我が国では毎年、台風や梅雨前線などの影響により多量の降雨があり、各地で洪水や土砂災害が発生しています。昨年は、北日本を中心として、台風第6号、第7号、第11号、第9号、第10号が相次いで接近または上陸し、大雨による河川の氾濫など、自然災害の脅威が日本列島を襲いました。
洪水
※岩手県岩泉町役場提供
平成28年8月の台風第10号による
洪水被害(岩手県岩泉町) 流域に降った大量の雨水が河川に流れ込み、特に堤防が決壊すると、流域では大規模な洪水被害が発生します。また、平常時には川遊びができるような穏やかな河川が、短期間に局地的に激しい雨が降り注ぐことによって、急激に増水して勢いを増し、氾濫して流域に甚大な被害をもたらす事例が各地で発生しています。
昨年8月の台風第10号では、北海道及び東北地方の各地で河川の氾濫が発生しました。この台風の影響で、死者23名、行方不明者4名の人的被害が生じたほか、多数の住宅被害が発生しました。
台風第10号では、指定河川以外の河川などの避難勧告等発令基準が策定されていない河川が氾濫し、多数の被害が生じました。
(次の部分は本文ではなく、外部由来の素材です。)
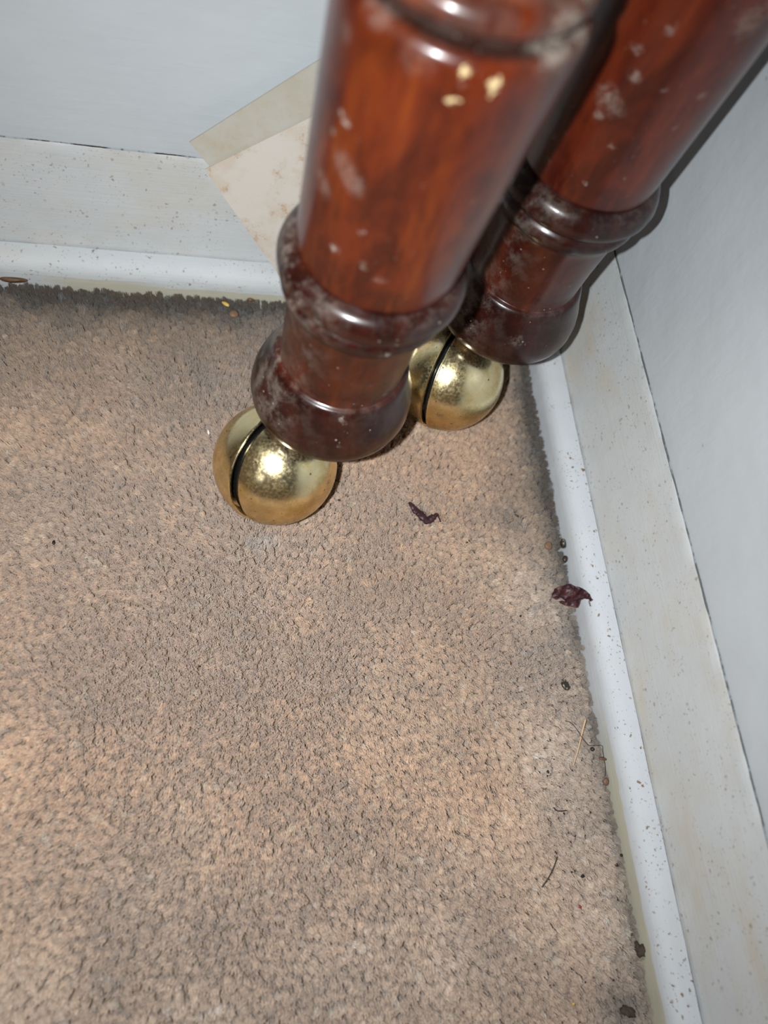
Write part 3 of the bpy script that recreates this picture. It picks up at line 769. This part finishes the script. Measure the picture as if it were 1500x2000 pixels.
lump('crumb', (-.2430, -.0016, .0008), (.0042, .0012, .0013), brown, 'long knobbly brown crumb against the back skirting at the far left', 'crumb', 24, rough=1.0, sub=3)
lump('clump', (-.01078, -.30992, -.0010), (.0024, .0016, .0012), soil_m, 'dark brown clump of dirt on carpet at the bottom of the picture', 'clump', 25, rough=1.1, rot=-.5, sub=3)
lump('clump', (-.0016, -.2915, -.0010), (.0011, .0022, .0012), soil_m, 'dark clump wedged between carpet and right skirting near the bottom', 'clump', 26, rough=1.1, sub=3)
lump('twig_bit', (-.0210, -.1128, .0002), (.0012, .0005, .0004), dark, 'short dark twig bit on a soiled carpet patch right of the maroon curl', 'twig', 27, rot=-.7)
lump('fleck', (-.02223, -.27442, .0), (.0006, .0007, .0004), red_m, 'single red fleck on the carpet below the dark dry needle', 'fleck', 28)
lump('fleck', (-.03092, -.30516, .0), (.0006, .0006, .0005), yel_m, 'amber fleck on the carpet at the bottom of the picture', 'fleck', 29)
SP = [(-.00392, -.26144, .8), (-.01906, -.2641, .8), (-.02836, -.2714, .5), (-.0030, -.28582, .7), (-.02502, -.29907, .5), (-.0012, -.25824, .9), (-.02608, -.2252, .7), (-.02659, -.22674, .45), (-.02753, -.18658, .6), (-.02004, -.09164, .5), (-.04677, -.12601, .5), (-.02701, -.16033, .6), (-.06059, -.16717, .4), (-.10318, -.10606, .5), (-.10541, -.11244, .4), (-.14587, -.12723, .4), (-.1541, -.04096, .5), (-.16269, -.17738, .35), (-.02252, -.22047, .4), (-.01669, -.21476, .4), (-.02298, -.26231, .4), (-.01382, -.29967, .5)]
WHERE = ['dark speck near the right skirting, level with the top of the dry needle', 'black speck midway between the dry needle and the right skirting', 'dark speck between the dry needle and the red fleck', 'dark speck by the right skirting, low down, below the needle',
         'dark speck on the carpet above the bottom clump, left of the skirting', 'black speck touching the right skirting, beside the needle', 'brown speck left of the tan straw, upper of a close pair', 'tiny speck left of the tan straw, lower of a close pair',
         'dark speck on the carpet just left of the oval husk', 'speck on the carpet above the short twig bit', 'speck on the carpet below the maroon curl', 'speck on the carpet left of and below the crumpled leaf', 'faint speck alone on the carpet below the maroon curl, far from the leaf',
         'speck right of the nearer brass ball, upper of two', 'speck right of the nearer brass ball, lower of two', 'speck in front of the nearer ball, under its black gap', 'speck behind and left of the nearer wooden foot', 'faint speck alone on the left middle of the carpet',
         'speck left of the lower end of the tan straw', 'speck between the wavy hair and the tan straw', 'small speck close beside the right of the dry needle', 'speck right of the bottom clump, near the skirting']
for i, (x, y, s) in enumerate(SP):
    lump('speck', (x, y, .0), (.0007 * s + .0001, .0009 * s, .0006 * s), jet if i % 3 else dark, WHERE[i], 'speck', 40 + i, rough=.4, rot=i * 1.3, sub=1, group='dark specks scattered on the carpet')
したがって、普段流れが穏やかな河川でも、災害時には注意が必要です。また、避難準備情報の発令時に、要配慮者が避難すべき段階であることが周知できておらず、結果として高齢者福祉施設の入所者9名が犠牲になってしまいました。要配慮者は避難に多くの時間を要するため、避難先への移動にかかる時間を考慮の上、大雨等の注意報が発表された段階から早めの措置を講じる必要があります。その上で、市町村からの避難勧告等の発令の状況を注視し、災害の危険性の有無を確認することが大切です。
土砂災害
土砂災害とは、大雨や地震などが引き金となって、山やがけが崩れたり、水と混じりあった土や石が川から流れ出たりする自然災害です。主なものとして「土石流」「地すべり」「がけ崩れ」などがあります。
平成26年には、広島県広島市で大雨による土砂災害が発生し、死者76名の人的被害が発生しました。
広島土砂災害では、山沿いの住宅地で多数の被害が出たことから、山沿いの居住者等は大雨の際には、気象情報を注視し、土石流などに十分警戒する必要があります。
局地的な大雨による災害
近年は短時間に局地的に非常に激しい雨が降ることが多くあり、中小河川の急な増水、アンダーパス*の浸水等を引き起こし、車が立ち往生したり、また都市部では、床上・床下浸水などの被害を生じさせる事例が多く発生しています。
* アンダーパス:交差する鉄道や他の道路などの下を通過するために掘り下げられている道路などの部分をいいます。周囲の地面よりも低くなっているため、大雨の際に雨水が集中しやすい構造となっています。
避難勧告等に関するガイドラインの改定
昨年8月の台風第10号の災害を踏まえ、政府は避難勧告等に関するガイドラインを改定しました。具体的には、自治体が避難勧告を発令する際には、その対象者を明確にするとともに、対象者ごとにとるべき避難行動がわかるように伝達する必要があること、また、平時から居住者に対してその土地の災害リスク情報や、災害時にとるべき避難行動について周知する必要があることが盛り込まれました。
さらに、高齢者等が避難を開始する段階であることを明確にするなどの理由から、以前の「避難準備情報」という名称を、「避難準備・高齢者等避難開始」という名称に変更しました。
早めの避難が命を救う
災害発生の可能性が少しでもある場合、居住者等の安全を考慮して、市町村長から避難勧告等が発令されます。避難勧告などの発令があった場合は、すぐに安全な場所に避難しましょう。結果として災害が発生しなかったとしても、「自らの命は自らが守る」という心構えで避難することが重要です。
また、避難勧告等が出されなくても、身の危険を感じたら躊躇なく自発的に避難することが重要です。避難区域等の対象とする区域は一定の想定に基づいて設定したものであり、その区域外であれば一切避難しなくても良いというものではなく、想定を上回る事象が発生することも考慮して、危険だと感じれば、速やかに避難行動をとる必要があります。自分は自然災害に遭わないという思い込みに陥ることなく、自らの判断で避難行動をとることが原則です。
災害による被害を減らすためにできること
災害による被害を最小限にとどめるためには、地域住民の皆さん一人ひとりが災害に対して日頃から備えておくことが必要です。
都道府県や市町村では、総合防災訓練や防災に関する講演会・展示などのイベントを実施しています。また、地域の自主防災組織でも防災訓練が実施されていますので、こうしたイベントや訓練にぜひ参加して、いざという時にとるべき行動などを今一度確認してみてください。